Could this mock-mythic journey, emulating the trek homewards to Ithaca of Homer’s hero Odysseus, really be the final series of The Trip (Sky 1)? Or will Steve Coogan and Rob Brydon see sense, and realise that they’ll never have as many free lunches as this again?

This concluding episode continued the bantering, competitive tone of its predecessors, but director Michael Winterbottom had added some additional portentous wrapping. The opening depicted Coogan voyaging (in Ingmar Bergman-esque monochrome) through a cavern with a mysterious boatman – Charon, the ferryman of Hades, perhaps. Then Coogan saw the robed figure of his father on the shore, and they conducted a mystical and tragic-sounding conversation. Then Coogan woke up.

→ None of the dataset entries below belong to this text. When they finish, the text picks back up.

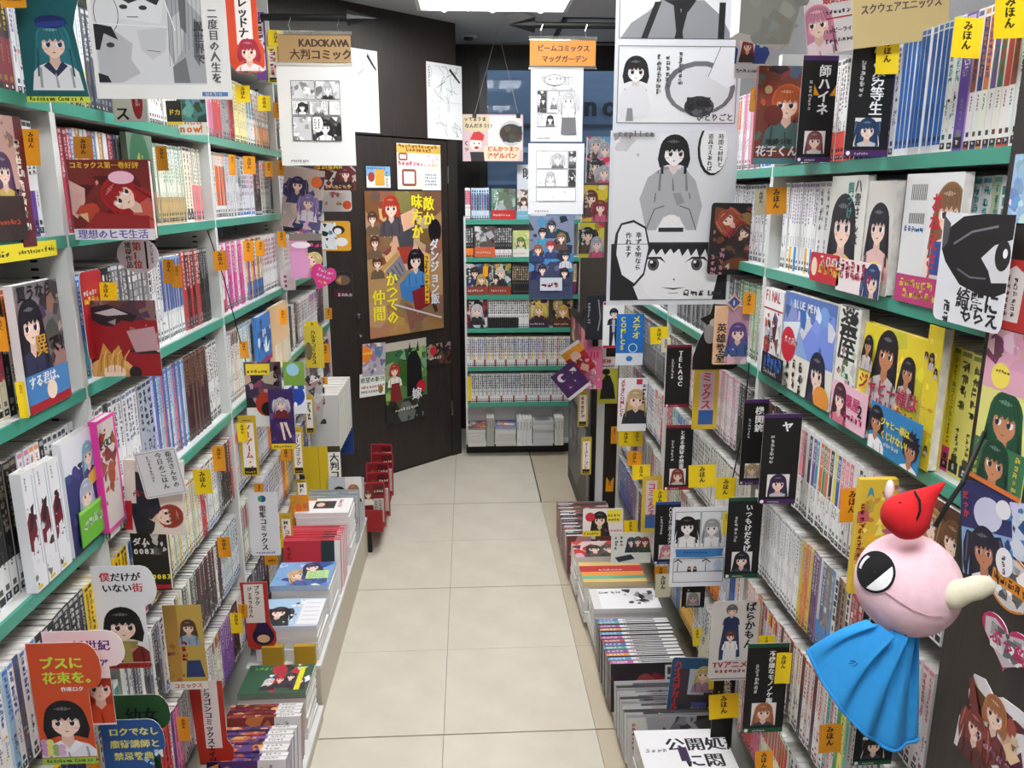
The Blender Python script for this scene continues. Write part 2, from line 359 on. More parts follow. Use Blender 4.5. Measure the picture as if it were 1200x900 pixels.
# diagonal door wall
DANG = math.atan2(.31, .33); DP = Plane((-.44, 4.32, 0), DANG)
def dwall(name, x0, y0, x1, y1, m, t0, t1, parent=None):
    u0 = DP.hit(x0, 480)[0]; u1 = DP.hit(x1, 480)[0]
def dbox(u0, u1, z0, z1, d0, d1): return MB().box(u0, d0, z0, u1, d1, z1)
def dput(o): o.matrix_world = Matrix.Translation(DP.p0) @ Matrix.Rotation(DANG, 4, 'Z')
UL = -.72; UD = DP.hit(528, 400)[0]; UE = UD + .075
ZD = DP.hit(470, 161)[1]
o = struct('wall_diagonal', dbox(UL, UE, ZD + .004, CEIL, 0, .06).box(UD + .004, 0, 0, UE, .06, ZD + .004), M['wood']); dput(o)
o = struct('door_1', dbox(UL, UD, .015, ZD - .004, .004, .045), M['wood']); dput(o); door = o
for zz in (DP.hit(529, 205)[1], DP.hit(529, 478)[1]):
    MB().tube([(UD + .002, .0, zz - .045), (UD + .002, .0, zz + .045)], .006, 8).build('hinge', M['chrome'], door)
for px in ((420, 371), (421, 393)):
    u, z = DP.hit(*px); r = .016 if px[1] < 380 else .011
    MB().lathe([(r * .4, 0), (r, .002), (r, .012), (r * .7, .02), (.002, .022)], 12).build('lock_knob' if r > .012 else 'lock_cylinder', M['chrome'], door)
    k = bpy.data.objects['lock_knob'] if r > .012 else bpy.data.objects['lock_cylinder']; k.location = (u, 0.004, z); k.rotation_euler = (math.pi / 2, 0, 0)
struct('baseboard_diagonal', dbox(UL, UE, 0, .012, .01, .05), M['black']).matrix_world = Matrix.Translation(DP.p0) @ Matrix.Rotation(DANG, 4, 'Z')
# a flat hatch joint in the ceiling
h = [Plane((0, 0, 0), 0)]
def onz(z, x, y): r = ray(x, y); t = (z - H) / r.z; return CAM + r * t
def plinthbox(n, *a): return struct(n, MB().box(*a), M['plinth'])
q0 = onz(CEIL, 648, 42); q1 = onz(CEIL, 655, 20)
struct('trim_1', MB().box(q0.x, q1.y, CEIL - .004, 1.0, q1.y + .03, CEIL).box(q0.x, q1.y, CEIL - .004, q0.x + .03, q0.y + .2, CEIL).box(q0.x, q0.y + .17, CEIL - .004, 1.0, q0.y + .2, CEIL), M['frame'])
# ceiling fixtures
for i, (lx, ly) in enumerate(LAMPS):
    lab = ['square louvred ceiling light above the aisle, far end near the door', 'louvred ceiling light over the middle of the aisle', 'louvred ceiling light overhead near the camera', 'louvred ceiling light behind the camera'][i]
    f = empty('ceiling_light', (lx, ly, CEIL)); tag(f, uniq(lab), 'ceiling light', 'ceiling lights along the aisle')
    MB().box(-.36, -.36, -.05, .36, -.34, -.001).box(-.36, .34, -.05, .36, .36, -.001).box(-.36, -.34, -.05, -.34, .34, -.001).box(.34, -.34, -.05, .36, .34, -.001).build('housing', M['white'], f)
    for k in (-.23, 0, .23): MB().tube([(k, -.32, -.045), (k, .32, -.045)], .016, 10).build('tube', M['tube'], f)
    for k in (-.115, .115): MB().prism([(k - .05, -.012), (k + .05, -.012), (k, -.055)], -.33, .33).build('louver', M['louver'], f)
# smoke detector, speaker grille, downlight
p = onz(CEIL, 437, 40); sd = empty('smoke_detector', (p.x, p.y, CEIL)); tag(sd, uniq('round grey smoke detector on the ceiling in front of the dark panel'), 'smoke detector')
MB().lathe([(.075, 0), (.075, -.028), (.06, -.04), (.05, -.042)], 24).build('base', M['shelf'], sd); MB().lathe([(.045, -.042), (.045, -.055), (.03, -.066), (.005, -.068)], 20).build('sensor_head', M['frame'], sd)
p = onz(CEIL, 608, 18); sd = empty('speaker_grille', (p.x, p.y, CEIL)); tag(sd, uniq('flat round grille on the ceiling just beyond the lit fixture'), 'grille')
MB().lathe([(.075, 0), (.075, -.006), (.06, -.012), (.002, -.012)], 24).build('grille_cover', M['ceiling'], sd)
p = onz(CEIL, 549, 42); sd = empty('downlight', (p.x, p.y, CEIL)); tag(sd, uniq('small unlit downlight in the ceiling left of the window'), 'light')
MB().lathe([(.05, 0), (.05, -.006), (.04, -.01)], 20).build('ring', M['shelf'], sd); MB().lathe([(.03, -.004), (.03, -.02), (.012, -.026)], 14).build('lamp_head', M['frame'], sd)
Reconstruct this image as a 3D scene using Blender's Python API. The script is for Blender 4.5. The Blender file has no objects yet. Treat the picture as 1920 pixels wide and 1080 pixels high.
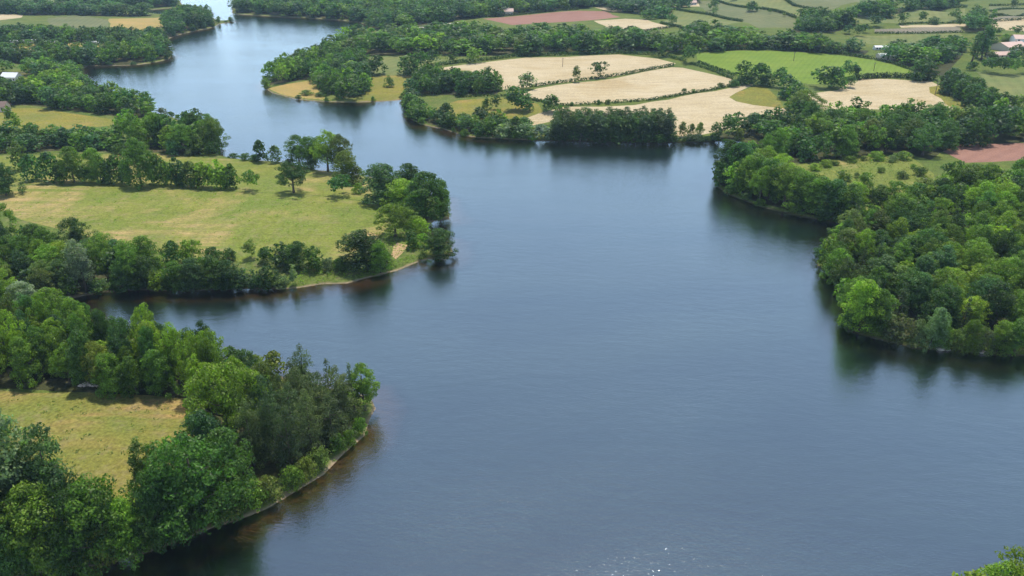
import bpy, math, random
import numpy as np
from mathutils import Vector, Matrix
from mathutils.geometry import delaunay_2d_cdt

rng = np.random.default_rng(11)
random.seed(11)
scene = bpy.context.scene
COL = scene.collection

# ------------------------------------------------------------------ camera
CAM_H = 95.0
FPX = 1423.0                       # focal length in pixels of a 1920 wide frame
PITCH = math.atan(690 / FPX)
cp, sp = math.cos(PITCH), math.sin(PITCH)
cd = bpy.data.cameras.new("camera")
cam = bpy.data.objects.new("camera", cd)
COL.objects.link(cam)
cam.location = (0, 0, CAM_H)
cam.rotation_euler = (math.pi / 2 - PITCH, 0, 0)
cd.sensor_width = 36
cd.lens = 36 * FPX / 1920
cd.clip_start = 1
cd.clip_end = 12000
scene.camera = cam


def ray(u, v):
    x = (u - 960) / FPX
    y = (540 - v) / FPX
    return np.array([x, cp + y * sp, -sp + y * cp])


def unproj0(u, v, z=0.0):
    d = ray(u, v)
    t = (z - CAM_H) / d[2]
    return np.array([d[0] * t, d[1] * t])


def project(x, y, z):
    dx, dy, dz = x, y, z - CAM_H
    zc = dy * cp - dz * sp
    yc = dy * sp + dz * cp
    return 960 + FPX * dx / zc, 540 - FPX * yc / zc, zc


# ------------------------------------------------------------------ shoreline
WATER_PX = [
 (-300,1150),(0,1082),(100,1068),(200,1058),(280,1038),(340,1012),(400,992),(450,972),(500,952),(560,922),(610,887),
 (650,852),(680,817),(697,785),(702,765),(690,745),(640,733),(560,713),(480,690),(400,668),(300,640),(200,615),(130,590),
 (90,575),(130,560),(190,550),(250,546),(320,546),(420,544),(520,541),(600,535),(690,522),(740,508),(785,492),(800,486),
 (842,487),(848,470),(838,452),(800,447),(790,435),(812,414),(838,412),(842,395),(830,375),(790,358),(740,340),(690,332),
 (650,325),(600,318),(540,306),(470,300),(412,291),(411,280),(395,258),(335,225),(275,206),(235,192),(190,178),(165,166),
 (156,150),(152,130),(165,124),(250,122.5),(316,111),(318,100),(310,85),(313,74),(345,63),(400,51),(412,45),(434,41),
 (433,38),(411,39),(400,33),(350,28),(300,27),(272,23),(270,19),(300,17),(335,14),(336,0),(330,-30),(335,-60),(440,-60),
 (440,0),(436,20),(440,26),(500,30),(560,33),(640,38),(690,48),(660,66),(630,82),(600,102),(560,120),(515,140),(499,155),
 (498,166),(512,174),(530,180),(560,187),(610,191),(660,192),(700,191),(755,188),(764,200),(766,222),(790,233),(830,242),
 (870,254),(930,260),(1000,263),(1060,265),(1150,267),(1250,268),(1290,267),(1350,265),(1385,264),(1440,272),(1420,285),
 (1370,310),(1345,330),(1338,348),(1370,366),(1420,386),(1480,401),(1540,413),(1575,420),(1600,432),(1570,445),(1545,470),
 (1537,500),(1558,530),(1580,563),(1588,600),(1592,622),(1650,637),(1720,654),(1800,662),(1870,667),(1920,670),(2200,690),
 (2600,720),(2600,1060),(2100,1085),(1950,1095),(1840,1120),(1780,1170),(1760,1300),(1760,1500),(-300,1500)]


def smooth_closed(P, step_of, jit):
    P = np.asarray(P, float)
    n = len(P)
    out = []
    for i in range(n):
        p0, p1, p2, p3 = P[i - 1], P[i], P[(i + 1) % n], P[(i + 2) % n]
        L = np.linalg.norm(p2 - p1)
        st = step_of(0.5 * (p1 + p2))
        k = max(1, int(L / st))
        for j in range(k):
            t = j / k
            a0 = np.linalg.norm(p1 - p0) ** .5 + 1e-6
            a1 = np.linalg.norm(p2 - p1) ** .5 + 1e-6
            a2 = np.linalg.norm(p3 - p2) ** .5 + 1e-6
            m1 = (p2 - p1) + a1 * ((p1 - p0) / a0 - (p2 - p0) / (a0 + a1))
            m2 = (p2 - p1) + a1 * ((p3 - p2) / a2 - (p3 - p1) / (a1 + a2))
            q = (2*t**3-3*t*t+1)*p1 + (t**3-2*t*t+t)*m1 + (-2*t**3+3*t*t)*p2 + (t**3-t*t)*m2
            s = jit * min(1.0, st / 4)
            out.append(q + rng.normal(0, s, 2))
    return np.array(out)


water_w = np.array([unproj0(u, v) for u, v in WATER_PX])
SHORE = smooth_closed(water_w, lambda p: 2.5 + 0.014 * np.linalg.norm(p), 0.45)


def inside(P, poly):
    P = np.asarray(P, float)
    r = np.zeros(len(P), bool)
    x, y = P[:, 0], P[:, 1]
    a = poly
    b = np.roll(poly, -1, 0)
    for (x1, y1), (x2, y2) in zip(a, b):
        if y1 == y2:
            continue
        c = ((y1 > y) != (y2 > y)) & (x < (x2 - x1) * (y - y1) / (y2 - y1) + x1)
        r ^= c
    return r


def seg_dist(P, poly):
    P = np.asarray(P, float)
    d2 = np.full(len(P), 1e18)
    a = poly
    b = np.roll(poly, -1, 0)
    for p, q in zip(a, b):
        e = q - p
        L = e @ e
        if L < 1e-12:
            continue
        w = P - p
        t = np.clip((w @ e) / L, 0, 1)
        r = w - t[:, None] * e
        d2 = np.minimum(d2, (r * r).sum(1))
    return np.sqrt(d2)


# signed distance grid: + on land, - in water
GX0, GX1, GY0, GY1, GS = -1100, 1100, 20, 1900, 5.0
gx = np.arange(GX0, GX1 + GS, GS)
gy = np.arange(GY0, GY1 + GS, GS)
XX, YY = np.meshgrid(gx, gy)
PP = np.stack([XX.ravel(), YY.ravel()], 1)
SD = seg_dist(PP, SHORE)
SD[inside(PP, SHORE)] *= -1
SD = SD.reshape(XX.shape)


def sdf(P):
    P = np.atleast_2d(np.asarray(P, float))
    fx = np.clip((P[:, 0] - GX0) / GS, 0, len(gx) - 1.001)
    fy = np.clip((P[:, 1] - GY0) / GS, 0, len(gy) - 1.001)
    i = fx.astype(int); j = fy.astype(int)
    a = fx - i; b = fy - j
    return (SD[j, i]*(1-a)*(1-b) + SD[j, i+1]*a*(1-b) + SD[j+1, i]*(1-a)*b + SD[j+1, i+1]*a*b)


def sst(a, b, x):
    t = np.clip((x - a) / (b - a), 0, 1)
    return t * t * (3 - 2 * t)


def height_d(d, P):
    x, y = P[:, 0], P[:, 1]
    und = np.sin(x * .021 + 1.3) * np.sin(y * .017 + .4) + .5 * np.sin(x * .05 + y * .043)
    land = .75 * sst(0, 1.8, d) + 3.2 * sst(2, 90, d) + 13 * sst(90, 520, d) + und * .8 * sst(6, 60, d) + und * 3 * sst(150, 500, d)
    bed = -np.minimum(1.6, .14 * np.abs(d))
    return np.where(d >= 0, land, bed)


def ground(x, y):
    P = np.array([[x, y]], float)
    return float(height_d(sdf(P), P)[0])


def unproj(u, v):
    z = 0.0
    p = None
    for _ in range(14):
        p = unproj0(u, v, z)
        z = max(0.0, .5 * z + .5 * ground(*p)) if _ > 6 else max(0.0, ground(*p))
    return p


# ------------------------------------------------------------------ materials
def new_mat(name):
    m = bpy.data.materials.new(name)
    m.use_nodes = True
    nt = m.node_tree
    for n in list(nt.nodes):
        nt.nodes.remove(n)
    return m, nt


def N(nt, t, **kw):
    n = nt.nodes.new(t)
    for k, v in kw.items():
        setattr(n, k, v)
    return n


def noise(nt, scale, detail=4, rough=.55, vec=None, dist=0.0):
    n = N(nt, 'ShaderNodeTexNoise')
    n.inputs['Scale'].default_value = scale
    n.inputs['Detail'].default_value = detail
    n.inputs['Roughness'].default_value = rough
    n.inputs['Distortion'].default_value = dist
    if vec is not None:
        nt.links.new(vec, n.inputs['Vector'])
    return n.outputs['Fac']


def ramp(nt, fac, stops):
    r = N(nt, 'ShaderNodeValToRGB')
    e = r.color_ramp.elements
    while len(e) > 1:
        e.remove(e[-1])
    for i, (p, c) in enumerate(stops):
        if i == 0:
            e[0].position = p
            e[0].color = (*c, 1)
        else:
            k = e.new(p)
            k.color = (*c, 1)
    nt.links.new(fac, r.inputs['Fac'])
    return r.outputs['Color']


def mixc(nt, fac, a, b, mode='MIX'):
    m = N(nt, 'ShaderNodeMix', data_type='RGBA', blend_type=mode)
    for s, val in ((m.inputs[0], fac), (m.inputs[6], a), (m.inputs[7], b)):
        if isinstance(val, (int, float)):
            s.default_value = val
        elif isinstance(val, tuple):
            s.default_value = (*val, 1)
        else:
            nt.links.new(val, s)
    return m.outputs[2]


def worldpos(nt, rot=0.0, scl=(1, 1, 1)):
    g = N(nt, 'ShaderNodeNewGeometry')
    mp = N(nt, 'ShaderNodeMapping')
    mp.inputs['Rotation'].default_value = (0, 0, rot)
    mp.inputs['Scale'].default_value = scl
    nt.links.new(g.outputs['Position'], mp.inputs['Vector'])
    return g.outputs['Position'], mp.outputs['Vector']


def ground_mat(name, base, alt, bare, bare_amt=.62, rot=0.0, line=0.0, line_scale=.35, fine=.25, streak=(.03, .25, .1), shore=False, patch=.012):
    m, nt = new_mat(name)
    pos, vec = worldpos(nt, rot, (streak[0] / .1, streak[1] / .1, 1))
    n1 = noise(nt, .05, 6, .62, pos)
    n2 = noise(nt, .10, 5, .6, vec, .4)
    n3 = noise(nt, patch, 5, .6, pos, .6)
    n4 = noise(nt, 1.3, 3, .7, pos)
    c = mixc(nt, ramp(nt, n1, [(.38, (0, 0, 0)), (.64, (1, 1, 1))]), base, alt)
    c2 = mixc(nt, ramp(nt, n2, [(.50, (0, 0, 0)), (.72, (.6, .6, .6))]), c, tuple(x * .78 for x in base))
    mul = N(nt, 'ShaderNodeMath', operation='MULTIPLY')
    mul.use_clamp = True
    k = ramp(nt, n3, [(bare_amt, (0, 0, 0)), (bare_amt + .12, (1, 1, 1))])
    k2 = ramp(nt, n2, [(.36, (0, 0, 0)), (.60, (1, 1, 1))])
    nt.links.new(k, mul.inputs[0]); nt.links.new(k2, mul.inputs[1])
    c3 = mixc(nt, mul.outputs[0], c2, bare)
    c4 = mixc(nt, fine, c3, mixc(nt, 1.0, c3, ramp(nt, n4, [(.3, (.35, .35, .35)), (.7, (1.7, 1.7, 1.6))]), 'MULTIPLY'))
    if line:
        w = N(nt, 'ShaderNodeTexWave', wave_type='BANDS', bands_direction='X')
        _, v2 = worldpos(nt, rot, (1, 1, 1))
        nt.links.new(v2, w.inputs['Vector'])
        w.inputs['Scale'].default_value = line_scale
        w.inputs['Distortion'].default_value = 1.2
        w.inputs['Detail'].default_value = 2
        w.inputs['Detail Scale'].default_value = .2
        c4 = mixc(nt, line, c4, mixc(nt, 1.0, c4, ramp(nt, w.outputs['Fac'], [(.1, (.6, .6, .6)), (.8, (1.15, 1.15, 1.1))]), 'MULTIPLY'))
    if shore:
        s = N(nt, 'ShaderNodeSeparateXYZ')
        nt.links.new(pos, s.inputs[0])
        mr = N(nt, 'ShaderNodeMapRange')
        nt.links.new(s.outputs['Z'], mr.inputs[0])
        mr.inputs[1].default_value = .05
        mr.inputs[2].default_value = .38
        ad = N(nt, 'ShaderNodeMath', operation='ADD')
        nt.links.new(mr.outputs[0], ad.inputs[0])
        sb = N(nt, 'ShaderNodeMath', operation='MULTIPLY_ADD')
        nt.links.new(noise(nt, .35, 4, .6, pos), sb.inputs[0])
        sb.inputs[1].default_value = 1.6
        sb.inputs[2].default_value = -.8
        nt.links.new(sb.outputs[0], ad.inputs[1]); ad.use_clamp = True
        earth = mixc(nt, noise(nt, .8, 4, .6, pos), (.11, .08, .045), (.46, .35, .22))
        mx_ = N(nt, 'ShaderNodeMapRange')          # pale sandy banks on the left shores, dark peaty ones on the right
        nt.links.new(s.outputs['X'], mx_.inputs[0])
        mx_.inputs[1].default_value = 30
        mx_.inputs[2].default_value = 0
        earth = mixc(nt, mx_.outputs[0], (.085, .072, .042), earth)
        c4 = mixc(nt, ad.outputs[0], earth, c4)
    b = N(nt, 'ShaderNodeBsdfPrincipled')
    nt.links.new(c4, b.inputs['Base Color'])
    b.inputs['Roughness'].default_value = .95
    b.inputs['Specular IOR Level'].default_value = .1
    bp = N(nt, 'ShaderNodeBump')
    bp.inputs['Strength'].default_value = .6
    bp.inputs['Distance'].default_value = .35
    nt.links.new(noise(nt, .9, 5, .7, pos), bp.inputs['Height'])
    nt.links.new(bp.outputs[0], b.inputs['Normal'])
    o = N(nt, 'ShaderNodeOutputMaterial')
    nt.links.new(b.outputs[0], o.inputs[0])
    return m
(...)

The scene hovered in the air like a nameless threat, but was instantly blown away as the boys hit the road and resumed their relentless one-upmanship. Talk of the Greek Olympics prompted Brydon to impersonate Vangelis’s Chariots of Fire theme, but Coogan was scornful of the way he made a horn noise where a keyboard should have been. When Coogan began parading his Wikipedia-ish knowledge of the Ottoman Empire, Brydon lampooned him with an advertising voice-over (“Great savings on Ottomans of all sizes!”) before inventing the latest Marvel superhero, Otter Man.

Chat show veteran Michael Parkinson has been a recurring theme, and it was in his voice that Coogan urged Brydon to “encapsulate in a sentence the genius of Steve Coogan.” “I’ve met a lot of people over the years who didn’t like him,” Brydon riposted.

Yet, through the prankishness and self-indulgent breaks for meals, whose preparation was filmed with MasterChef-style lasciviousness, that ominous opening scene had left a depth-charge of approaching nemesis. It arrived in the trilling of Coogan’s mobile, announcing a death in the family. Suddenly all the larks and boastfulness crashed to a halt as Coogan’s final destination proved not to be Odysseus’s palace on Ithaca, but a dark and solemn Manchester.

Brydon, meanwhile, stayed on to cavort in Greece’s turquoise waters and reunite with his wife, even if he was unable to speak to her without slipping into impersonations of Sean Connery or Anthony Hopkins. It seems impossible that The Trip’s mix of farce, vanity and profound seriousness should hang together, but once again Winterbottom and his players had pulled a nugget of gold out of the fire.